Even in cases where event-programming teams draw ideas from a media counterpart, the point of the original media report can be lost in the translation, missing great opportunities to reinforce the strengths of both businesses, and resulting in a muddled conference program.
In the BIMS session, called “The Media Brand and Conference Content Connection: Unifying Content Across Platforms for Maximum Impact,” Sandy Almendarez, vice president, content, at Informa, and Courtney Nagle, senior vice president, engineering, at WTWH Media, offered an insight-packed look at how content teams can leverage the connection to create a richer experience for users, advertisers, and colleagues. Here’s a timely and informative Q&A on the topic with Informa’s Almendarez.
Fox Tales: In media companies, both B2B and B2C, what’s the preferred model for conference/trade show programming, and daily content for the parent brand?
Sandy Almendarez: A cohesive, integrated approach is the best model for conference and media content, delivered through one team of content specialists. The intelligence that comes from covering an industry daily for a digital audience can fuel the best in-person content experiences. Using the in-person conference to guide engaged audiences to the media brands helps us stay connected and top-on-mind to our key audience members throughout the year.
Fox Tales: Why do you think trade show companies moved away from that model some years back, only to revive it in the last three or so years?
Almendarez: It’s hard, right? It’s difficult to find people who have the expertise to both create compelling digital content and engaging spoken-education sessions. It’s demanding during show crunch times to spread focus to daily digital content and show-specific content. It’s difficult to cover and report on a show while you are managing the content of a show.
It’s not easy to have your team do both, but the alternative—where your media brands and your conference are run by different teams—is harder in terms of all the audience development and crossover monetization that you lose.
Fox Tales: Talk about the synergy between media-brand content and onsite conference programming. Why is it important?
Almendarez: It’s so important for several reasons.
- You can create compelling content that helps amplify the content you deliver through all your channels. This approach allows you to preview your content before the show and helps you “extend” the onsite education to your media brands.

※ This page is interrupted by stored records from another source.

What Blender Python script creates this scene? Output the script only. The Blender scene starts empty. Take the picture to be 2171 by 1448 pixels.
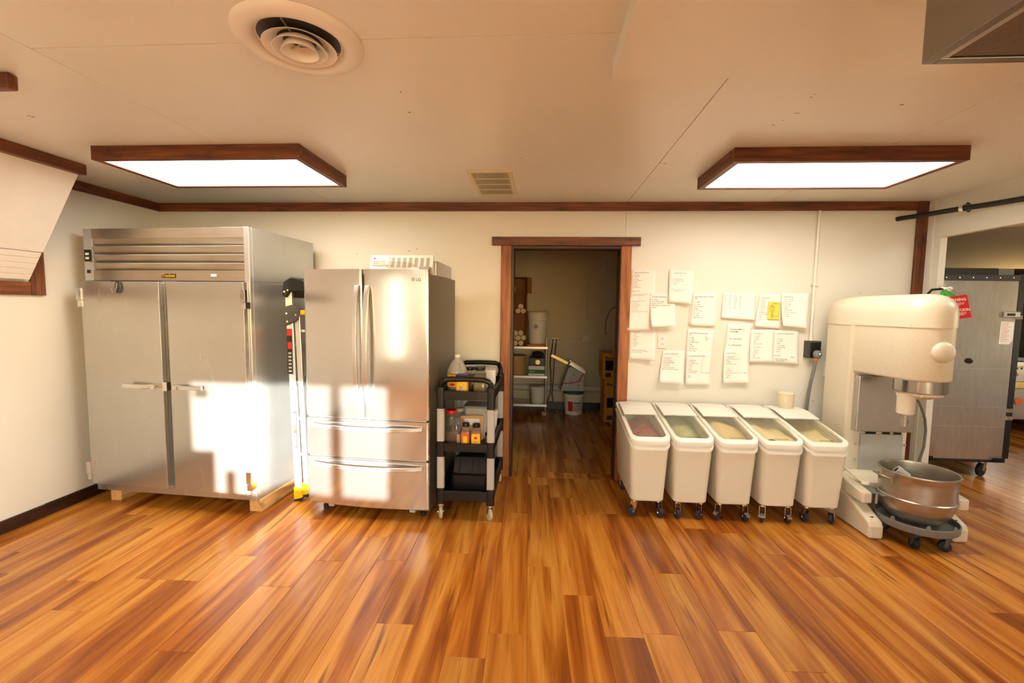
import bpy, bmesh, math, random
from mathutils import Vector, Matrix
random.seed(7)
SC = bpy.context.scene
COL = SC.collection
PI = math.pi

# ------------------------------------------------------------------ camera, world, sun, exposure
cam = bpy.data.cameras.new('camera')
cam.sensor_width = 36.0
cam.lens = 932.5 / 2171.0 * 36.0
cam.clip_start = 0.02
camo = bpy.data.objects.new('camera', cam)
COL.objects.link(camo)
camo.matrix_world = Matrix(((0.997781, -0.017822, 0.064152, 0.0), (0.065308, 0.074378, -0.995089, 0.0),
                            (0.012963, 0.997071, 0.075377, 1.5), (0, 0, 0, 1)))
SC.camera = camo
SC.view_settings.view_transform = 'Standard'
SC.view_settings.look = 'None'
SC.view_settings.gamma = 1.0
SC.view_settings.use_curve_mapping = False
SC.view_settings.exposure = 0.68
SC.cycles.use_denoising = True
SC.cycles.use_adaptive_sampling = True
SC.cycles.adaptive_threshold = 0.05
SC.cycles.max_bounces = 7
SC.cycles.diffuse_bounces = 4
SC.cycles.glossy_bounces = 4
SC.cycles.transparent_max_bounces = 12
SC.cycles.transmission_bounces = 6
SC.cycles.sample_clamp_indirect = 6.0

world = bpy.data.worlds.new('world')
SC.world = world
world.use_nodes = True
wn = world.node_tree.nodes
sky = wn.new('ShaderNodeTexSky')
sky.sky_type = 'NISHITA'
sky.sun_disc = False
sky.sun_elevation = math.radians(14)
sky.sun_rotation = math.radians(158)
bgn = wn['Background']
world.node_tree.links.new(sky.outputs[0], bgn.inputs[0])
bgn.inputs[1].default_value = 0.9
SUN_DIR = Vector((-0.40, 1.0, -0.158)).normalized()      # low sun from behind the camera, to its right
sun = bpy.data.lights.new('sun', 'SUN')
sun.energy = 24.0
sun.angle = math.radians(0.6)
sun.color = (1.0, 0.97, 0.91)
suno = bpy.data.objects.new('sun', sun)
COL.objects.link(suno)
suno.rotation_euler = SUN_DIR.to_track_quat('-Z', 'Y').to_euler()
suno.location = (3, -8, 4)


def portal(name, loc, rot, sx, sy):
    l = bpy.data.lights.new(name, 'AREA')
    l.shape = 'RECTANGLE'
    l.size, l.size_y = sx, sy
    l.cycles.is_portal = True
    o = bpy.data.objects.new(name, l)
    COL.objects.link(o)
    o.location, o.rotation_euler = loc, rot


portal('window_portal', (0.48, -2.62, 1.45), (PI / 2, 0, 0), 1.46, 0.9)
portal('window_portal', (7.24, 3.0, 1.5), (0, PI / 2, 0), 1.0, 1.6)
LAMP = 9.5          # brightness of the ceiling troffer diffusers


# ------------------------------------------------------------------ materials
def lin(r, g, b):
    return tuple(((c / 255.0) / 12.92 if c <= 10 else (((c / 255.0) + 0.055) / 1.055) ** 2.4) for c in (r, g, b)) + (1.0,)


def nt(name):
    m = bpy.data.materials.new(name)
    m.use_nodes = True
    return m, m.node_tree.nodes, m.node_tree.links, m.node_tree.nodes['Principled BSDF']


def noise_fac(n, l, scale, stretch=(1, 1, 1), detail=4.0, rough=0.55, rnd=False, dist=0.0):
    tc = n.new('ShaderNodeTexCoord')
    mp = n.new('ShaderNodeMapping')
    mp.inputs['Scale'].default_value = stretch
    l.new(tc.outputs['Object'], mp.inputs[0])
    if rnd:
        oi = n.new('ShaderNodeObjectInfo')
        ml = n.new('ShaderNodeMath')
        ml.operation = 'MULTIPLY'
        ml.inputs[1].default_value = 37.0
        l.new(oi.outputs['Random'], ml.inputs[0])
        cb = n.new('ShaderNodeCombineXYZ')
        for i in range(3):
            l.new(ml.outputs[0], cb.inputs[i])
        l.new(cb.outputs[0], mp.inputs['Location'])
    nz = n.new('ShaderNodeTexNoise')
    nz.inputs['Scale'].default_value = scale
    nz.inputs['Detail'].default_value = detail
    nz.inputs['Roughness'].default_value = rough
    nz.inputs['Distortion'].default_value = dist
    l.new(mp.outputs[0], nz.inputs['Vector'])
    return nz.outputs['Fac']


def ramp(n, l, fac, stops):
    r = n.new('ShaderNodeValToRGB')
    while len(r.color_ramp.elements) < len(stops):
        r.color_ramp.elements.new(0.5)
    for e, (p, c) in zip(r.color_ramp.elements, stops):
        e.position, e.color = p, c
    l.new(fac, r.inputs[0])
    return r.outputs[0]


def add_bump(n, l, b, fac, strength, dist=0.002):
    bp = n.new('ShaderNodeBump')
    bp.inputs['Strength'].default_value = strength
    bp.inputs['Distance'].default_value = dist
    l.new(fac, bp.inputs['Height'])
    l.new(bp.outputs[0], b.inputs['Normal'])


def pm(name, c, rough=0.5, metal=0.0, var=0.06, scale=9.0, bump=0.0, stretch=(1, 1, 1), coat=0.0, spec=0.5, alpha=None, trans=0.0):
    m, n, l, b = nt(name)
    f = noise_fac(n, l, scale, stretch)
    lo = tuple(x * (1 - var) for x in c[:3]) + (1,)
    hi = tuple(min(1, x * (1 + var)) for x in c[:3]) + (1,)
    l.new(ramp(n, l, f, [(0.3, lo), (0.7, hi)]), b.inputs['Base Color'])
    b.inputs['Roughness'].default_value = rough
    b.inputs['Metallic'].default_value = metal
    b.inputs['Specular IOR Level'].default_value = spec
    b.inputs['Coat Weight'].default_value = coat
    b.inputs['Transmission Weight'].default_value = trans
    if bump:
        add_bump(n, l, b, f, bump)
    return m


def steel(name, c, rough, grain, var=0.07, aniso=0.0, patina=0.0, bump=0.0, metal=0.8):
    """brushed metal, grain = stretch of the noise along the brushing"""
    m, n, l, b = nt(name)
    f = noise_fac(n, l, 6.0, grain, 5.0, 0.6)
    f2 = noise_fac(n, l, 2.4, (1, 1, 1), 3.0)
    lo = tuple(x * (1 - var) for x in c[:3]) + (1,)
    mx = n.new('ShaderNodeMix')
    mx.data_type = 'RGBA'
    l.new(ramp(n, l, f, [(0.3, lo), (0.7, c)]), mx.inputs[6])
    mx.inputs[7].default_value = tuple(x * y for x, y in zip(c[:3], (0.72, 0.6, 0.45))) + (1,)
    ml = n.new('ShaderNodeMath')
    ml.operation = 'MULTIPLY'
    ml.inputs[1].default_value = patina
    l.new(ramp(n, l, f2, [(0.42, (0, 0, 0, 1)), (0.62, (1, 1, 1, 1))]), ml.inputs[0])
    l.new(ml.outputs[0], mx.inputs[0])
    l.new(mx.outputs[2], b.inputs['Base Color'])
    b.inputs['Metallic'].default_value = metal
    mr = n.new('ShaderNodeMapRange')
    mr.inputs['To Min'].default_value = rough * 0.95
    mr.inputs['To Max'].default_value = rough * 1.05
    l.new(f, mr.inputs['Value'])
    l.new(mr.outputs[0], b.inputs['Roughness'])
    if aniso:
        b.inputs['Anisotropic'].default_value = aniso
        tg = n.new('ShaderNodeTangent')
        tg.direction_type = 'RADIAL'
        tg.axis = 'Z'
        l.new(tg.outputs[0], b.inputs['Tangent'])
    if bump:
        add_bump(n, l, b, f, bump, 0.0002)
    return m


def stain(name, dark, mid, light, axis, rough=0.42):
    """stained softwood, grain along axis, with knots"""
    m, n, l, b = nt(name)
    st = [14.0, 14.0, 14.0]
    st[axis] = 1.1
    f = noise_fac(n, l, 2.2, tuple(st), 6.0, 0.62, True)
    f2 = noise_fac(n, l, 5.0, tuple(1.0 if i == axis else 2.2 for i in range(3)), 2.0, 0.5, True)
    c1 = ramp(n, l, f, [(0.3, dark), (0.5, mid), (0.72, light)])
    mx = n.new('ShaderNodeMix')
    mx.data_type = 'RGBA'
    l.new(ramp(n, l, f2, [(0.62, (0, 0, 0, 1)), (0.74, (0.75, 0.75, 0.75, 1))]), mx.inputs[0])
    l.new(c1, mx.inputs[6])
    mx.inputs[7].default_value = tuple(x * 0.35 for x in dark[:3]) + (1,)
    l.new(mx.outputs[2], b.inputs['Base Color'])
    b.inputs['Roughness'].default_value = rough
    add_bump(n, l, b, f, 0.12, 0.002)
    return m


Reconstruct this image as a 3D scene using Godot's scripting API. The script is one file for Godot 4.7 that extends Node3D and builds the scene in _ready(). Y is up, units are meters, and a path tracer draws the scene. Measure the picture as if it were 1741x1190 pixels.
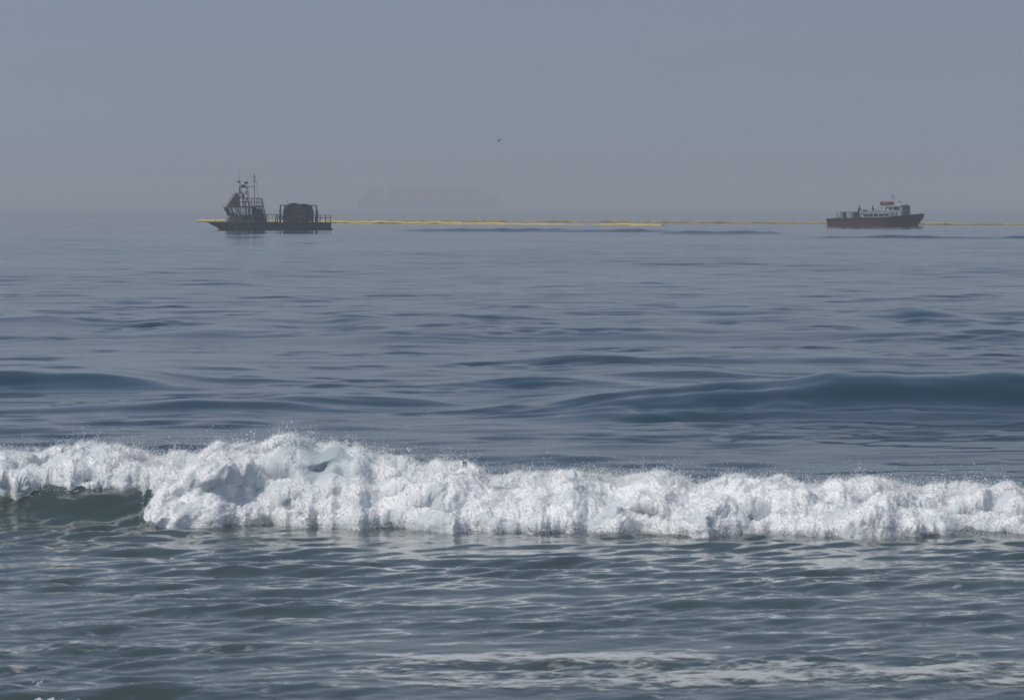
extends Node3D
# Two spill-response boats tending a floating boom off a beach, a hazed ship far out, a wave breaking near the shore.
# Camera at the origin, 3 m above the sea, looking out along -z. x to the right, y up, metres.

# ------------------------------------------------------------------ mesh collecting
class MB:
	var v := PackedVector3Array()
	var n := PackedVector3Array()
	var c := PackedColorArray()
	var ix := PackedInt32Array()
	var col := Color(1, 1, 1)

	func vert(p: Vector3, nn: Vector3) -> int:
		v.append(p); n.append(nn); c.append(col)
		return v.size() - 1

	func tri_i(a: int, b: int, d: int, out: Vector3) -> void:
		var g := (v[b] - v[a]).cross(v[d] - v[a])
		if g.dot(out) > 0.0:
			ix.append(a); ix.append(d); ix.append(b)
		else:
			ix.append(a); ix.append(b); ix.append(d)

	func tri(a: Vector3, b: Vector3, d: Vector3, out: Vector3) -> void:
		var g := (b - a).cross(d - a).normalized()
		if g.dot(out) < 0.0: g = -g
		var i := vert(a, g)
		vert(b, g); vert(d, g)
		tri_i(i, i + 1, i + 2, g)

	func quad(a: Vector3, b: Vector3, d: Vector3, e: Vector3, out: Vector3) -> void:
		tri(a, b, d, out)
		tri(a, d, e, out)

	func box(at: Vector3, size: Vector3, bs := Basis()) -> void:
		for ax in 3:
			for s in [-1.0, 1.0]:
				var d := Vector3.ZERO; d[ax] = s
				var u := Vector3.ZERO; u[(ax + 1) % 3] = 1.0
				var w := Vector3.ZERO; w[(ax + 2) % 3] = 1.0
				var h := size * 0.5
				var P := func(i: float, j: float) -> Vector3: return at + bs * ((d + u * i + w * j) * h)
				quad(P.call(-1.0, -1.0), P.call(1.0, -1.0), P.call(1.0, 1.0), P.call(-1.0, 1.0), bs * d)

	func ring(p: Vector3, ax: Vector3, r: float, sides: int) -> Array:
		var u := ax.cross(Vector3.UP if absf(ax.y) < 0.9 else Vector3.RIGHT).normalized()
		var w := ax.cross(u).normalized()
		var out := []
		for k in sides:
			var a := TAU * k / sides
			out.append(p + (u * cos(a) + w * sin(a)) * r)
		return out

	func tube(pts: Array, r: float, sides := 6, r2 := -1.0) -> void:
		var prev := []
		for k in pts.size():
			var ax: Vector3 = (pts[mini(k + 1, pts.size() - 1)] - pts[maxi(k - 1, 0)]).normalized()
			var rr: float = r if r2 < 0.0 else lerpf(r, r2, float(k) / (pts.size() - 1))
			var ring_p := ring(pts[k], ax, rr, sides)
			var ids := []
			for p in ring_p: ids.append(vert(p, (p - pts[k]).normalized()))
			if k > 0:
				for s in sides:
					var t := (s + 1) % sides
					var o: Vector3 = n[ids[s]] + n[ids[t]]
					tri_i(prev[s], prev[t], ids[t], o)
					tri_i(prev[s], ids[t], ids[s], o)
			if k == 0 or k == pts.size() - 1:
				var e := -ax if k == 0 else ax
				for s in sides: tri(pts[k], ring_p[s], ring_p[(s + 1) % sides], e)
			prev = ids

	func torus(at: Vector3, ax: Vector3, R: float, r: float, seg := 16, sides := 6) -> void:
		var u := ax.cross(Vector3.UP if absf(ax.y) < 0.9 else Vector3.RIGHT).normalized()
		var w := ax.cross(u).normalized()
		var base := v.size()
		for k in seg:
			var a := TAU * k / seg
			var d := u * cos(a) + w * sin(a)
			for s in sides:
				var b := TAU * s / sides
				var nn := d * cos(b) + ax * sin(b)
				vert(at + d * R + nn * r, nn)
		for k in seg:
			for s in sides:
				var a0 := base + k * sides + s
				var a1 := base + k * sides + (s + 1) % sides
				var b0 := base + ((k + 1) % seg) * sides + s
				var b1 := base + ((k + 1) % seg) * sides + (s + 1) % sides
				tri_i(a0, a1, b1, n[a0]); tri_i(a0, b1, b0, n[a0])

	func ball(at: Vector3, r: Vector3, seg := 10, rings := 6) -> void:
		var base := v.size()
		for j in rings + 1:
			var th := PI * j / rings
			for k in seg:
				var a := TAU * k / seg
				var d := Vector3(sin(th) * cos(a), cos(th), sin(th) * sin(a))
				vert(at + d * r, (d / r).normalized())
		for j in rings:
			for k in seg:
				var a0 := base + j * seg + k
				var a1 := base + j * seg + (k + 1) % seg
				var o := n[a0] + n[a1 + seg]
				tri_i(a0, a1, a1 + seg, o); tri_i(a0, a1 + seg, a0 + seg, o)

	func prism(poly: PackedVector2Array, z0: float, z1: float) -> void:      # outline in x, y; thickness in z
		var mid := Vector2.ZERO
		for p in poly: mid += p / poly.size()
		var t := Geometry2D.triangulate_polygon(poly)
		for k in range(0, t.size(), 3):
			for z in [z0, z1]:
				var q := [poly[t[k]], poly[t[k + 1]], poly[t[k + 2]]]
				tri(Vector3(q[0].x, q[0].y, z), Vector3(q[1].x, q[1].y, z), Vector3(q[2].x, q[2].y, z), Vector3(0, 0, 1.0 if z == maxf(z0, z1) else -1.0))
		var cw := 1.0 if Geometry2D.is_polygon_clockwise(poly) else -1.0
		for k in poly.size():
			var a := poly[k]
			var b := poly[(k + 1) % poly.size()]
			var e := (b - a).orthogonal() * cw
			var out := Vector3(-e.x, -e.y, 0)
			if Geometry2D.is_point_in_polygon((a + b) * 0.5 + Vector2(out.x, out.y).normalized() * 0.004, poly): out = -out
			quad(Vector3(a.x, a.y, z0), Vector3(b.x, b.y, z0), Vector3(b.x, b.y, z1), Vector3(a.x, a.y, z1), out)

	func loft(sections: Array, smooth := true) -> void:                       # closed rings of equal length, capped
		var m: int = sections[0].size()
		var mids := []
		for s in sections:
			var q := Vector3.ZERO
			for p in s: q += p / m
			mids.append(q)
		if not smooth:
			for k in sections.size() - 1:
				for s in m:
					var t := (s + 1) % m
					var o: Vector3 = (sections[k][s] + sections[k + 1][t]) * 0.5 - (mids[k] + mids[k + 1]) * 0.5
					quad(sections[k][s], sections[k][t], sections[k + 1][t], sections[k + 1][s], o)
		else:
			var base := v.size()
			for k in sections.size():
				for s in m:
					var al: Vector3 = sections[mini(k + 1, sections.size() - 1)][s] - sections[maxi(k - 1, 0)][s]
					var ac: Vector3 = sections[k][(s + 1) % m] - sections[k][(s + m - 1) % m]
					var nn := al.cross(ac).normalized()
					if nn.dot(sections[k][s] - mids[k]) < 0: nn = -nn
					vert(sections[k][s], nn)
			for k in sections.size() - 1:
				for s in m:
					var t := (s + 1) % m
					var o: Vector3 = n[base + k * m + s] + n[base + (k + 1) * m + t]
					tri_i(base + k * m + s, base + k * m + t, base + (k + 1) * m + t, o)
					tri_i(base + k * m + s, base + (k + 1) * m + t, base + (k + 1) * m + s, o)
		for e in [0, sections.size() - 1]:
			var o: Vector3 = mids[0] - mids[1] if e == 0 else mids[-1] - mids[-2]
			for s in m: tri(mids[e], sections[e][s], sections[e][(s + 1) % m], o)

	func mesh() -> ArrayMesh:
		var a := []
		a.resize(Mesh.ARRAY_MAX)
		a[Mesh.ARRAY_VERTEX] = v; a[Mesh.ARRAY_NORMAL] = n; a[Mesh.ARRAY_COLOR] = c; a[Mesh.ARRAY_INDEX] = ix
		var m := ArrayMesh.new()
		m.add_surface_from_arrays(Mesh.PRIMITIVE_TRIANGLES, a)
		return m

# ------------------------------------------------------------------ naming and tagging
var used := {}

func numbered(parent: Node, called: String) -> String:
	var key := str(parent.get_instance_id()) + called
	var k: int = used.get(key, 0)
	used[key] = k + 1
	return called if k == 0 else "%s_%03d" % [called, k]

func part(called: String, mb: MB, m: Material, parent: Node = self) -> MeshInstance3D:
	return part_mesh(called, mb.mesh(), m, parent)

func part_mesh(called: String, mesh: Mesh, m: Material, parent: Node = self) -> MeshInstance3D:
	var o := MeshInstance3D.new()
	o.mesh = mesh
	o.material_override = m
	o.name = numbered(parent, called)
	parent.add_child(o, true)
	return o

func tag(o: Node, label: String, category: String, group := "") -> void:
	o.set_meta("label", label)
	o.set_meta("category", category)
	if group != "": o.set_meta("group", group)

func thing(called: String, label: String, category: String, at: Vector3, turn := 0.0, group := "") -> Node3D:
	var o := Node3D.new()
	o.name = numbered(self, called)
	add_child(o, true)
	o.position = at
	o.rotation.y = turn
	tag(o, label, category, group)
	return o

func lin(r: float, g: float, b: float) -> Color:
	return Color(r, g, b).linear_to_srgb()

func mat(r: float, g: float, b: float, rough := 0.6, metal := 0.0, spec := 0.5) -> StandardMaterial3D:
	var m := StandardMaterial3D.new()
	m.albedo_color = lin(r, g, b)
	m.roughness = rough
	m.metallic = metal
	m.metallic_specular = spec
	return m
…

- You build experts on your content team who are reporting on trends year-round. They are there for the gold mine of insights that happen during live-conference programming.
- You can build sponsored content that spans onsite and conference programs. This allows clients to be better amplified, and we can be appropriately compensated for that amplification.
- Community building is easier to foster in-person, and then those community efforts can be fostered year-round through online forums and social media.
- You can better understand the behavioral patterns of key audience personas and how they interact with content digitally and in-person. You can use this information to deliver content that is best suited to your audience’s desires.
Fox Tales: Should event programming be viewed as just another communications channel for brands and their content producers?
Almendarez: “Just another,” sounds harsh to me, but yes, essentially it is one of several ways to reach audience members along with digital media, social media, text, apps, etc.
Fox Tales: Is there overlap in stories and sources between a media brand’s website/print product, etc., and live events? Should there be?
Almendarez: Yes, I think so. Stories can be told in different channels and in different venues, and with a mindful look at engagement metrics, you learn more about what the audience wants every time you tell the story. I usually don’t like to repeat a story in one channel several times unless it’s a really big deal to the industry. For sources, you learn which ones are good speakers and which ones are good digital-content contributors. The sources who can do both are gold.
Fox Tales: What role should an internal sales team or an outsourced solution like Fox Associates play in enhancing the connection?
Almendarez: A good sales team sells so that we can keep producing content! I love my sales team because they know that leading with an audience-first approach is the best way to engage an audience and get the best-qualified leads for clients. Sales and content (and marketing and operations and IT, etc.) all want the same thing: to extend our reach, be the most useful to our audience and to make our shareholders happy. So we all need to trust each other and collaborate to bring the most success.